Tomatoes? Are you out of your mind?

Look, I"m going to say this and I'm going to say this once: IT'S TOO EARLY TO PLANT TOMATOES.

This is Minnesota, people A place where snow is not uncommon -- in May. Where the average last frost date is mid-May, for the Twin Cities. Later, up north.

I know it's supposed to be really nice this week and maybe even this weekend. But what about next week? And the week after that? Can you guarantee your tomato plants temps about 50? I didn't think so. . .

Tomatoes, along with their pals pepper, are tropical plants.
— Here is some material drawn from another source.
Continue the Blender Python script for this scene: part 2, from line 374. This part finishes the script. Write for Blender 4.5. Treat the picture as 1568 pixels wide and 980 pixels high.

That means they don't like cold. They like frost even less.

There are plenty of things you can plant now -- risk free: radishes, and leaf lettuce and spinach and carrots and kohlrabi. They like the cold, or, like Iowans, they don't mind it. If the temps take a dive, they'll just hunker down and wait for the weather to warm.

Tomatoes and peppers, though, can get stunted, lose leaves, even be killed by a frost.

So, if you just gotta jump the gun on something, plant some kale. (Everybody loves kale, right?) Fertilize your lawn. (It's a little early, but the grass is growing actively.) Or how about planting some pansies? A pot of those smiley faced flowers will last way beyond what I consider the Unofficial Official Safe Date for Tomatoes: Memorial Day!

Alright, already! YOU CAN RAKE NOW!

If you didn't rake that first nice weekend in early March (and I know lots of you did), I hereby grant you permission to rake now.

Who am I to grant such a thing? Why, I'm the Greengirl who spends most of late winter and early spring begging you not to torture your vulnerable grass plants. I'm the Greengirl who tells about the evils of a lawn so badly damaged by premature raking that no amount of tender loving care (aerating, watering, fertilizing) can bring it back.

I'm the Greengirl who spends so much time and energy telling you NOT to rake that I forget to remind you TO rake.

So, YOU CAN RAKE.

You don't have to take my word for it. Take the word of Sam Bauer, a turfgrass expert with the University of Minnesota Extension Service.

Says Bauer: When the ground is firm (not squishy), when the grass is actively growing and mostly green, THEN you can rake.

But he's cautious, like me. He advises waiting to water the lawn. And waiting -- at least a week or two -- to fertilize.

He understands that good lawns come to those who wait.